When I first put my work uniform on, I was a baby giraffe, awkward and gangly and looking for support wherever I could find it. I was made sturdy in the embrace of my environment, forced so far out of my comfort zone that my awkward sense of self bent to breaking. I had barely spoken to anyone my entire life, and now I was forced to talk to everyone, to find connections and make more of my life than what I had when I walked in the door. Even if what I made might become a disaster, at least I was out in the world, testing my limbs and bravado as I found myself becoming emboldened by the spirit of a world I hadn’t yet imagined for myself.

Released around this time was Empire Records, a movie about a day in the life of different flavours of ‘90s stereotypes working in a record shop, starring Liv Tyler, Renée Zellweger, Anthony LaPaglia and a bunch of actors I have never seen again. The climax of the whole ordeal is the moment Tyler and generic handsome grunge guy kiss behind the record store sign, as “Til I Hear It From You” plays softly in the background.

It’s a bold move setting your big romantic moment to a song about love you can’t trust and a lover that’s holding secrets, but it also highlights the kind of love that bands like Gin Blossoms sell in the romcom marketplace. The love isn’t everlasting and permanent in these stories — it’s immediate and urgent and more focused on the immediacy of fleeting love.

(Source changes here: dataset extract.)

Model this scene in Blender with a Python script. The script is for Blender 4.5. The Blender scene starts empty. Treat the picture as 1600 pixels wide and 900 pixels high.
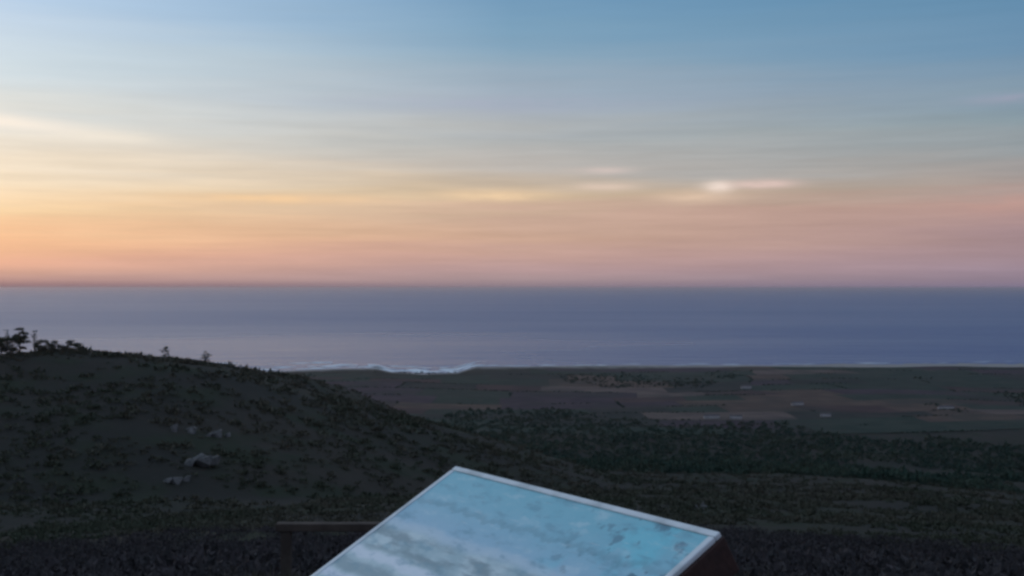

There’s a reason these movies never show us the future of our protagonists; for all we know their future is uncertain, doomed even. 

In Gin Blossoms’ world, it’s not about the future — less about the potential doom on the horizon than the freedom of the present: those first moments when you’re free and open in the weightlessness of youth. Like so many bands that played on that radio, between local ad sales and requests for someone to please come help bag groceries, Gin Blossoms’ songs were the tools shaping me from a block of clay, cutting grooves into the mud and revealing my form as I rode shopping carts down the aisles and hallways, unafraid of the eventual crash.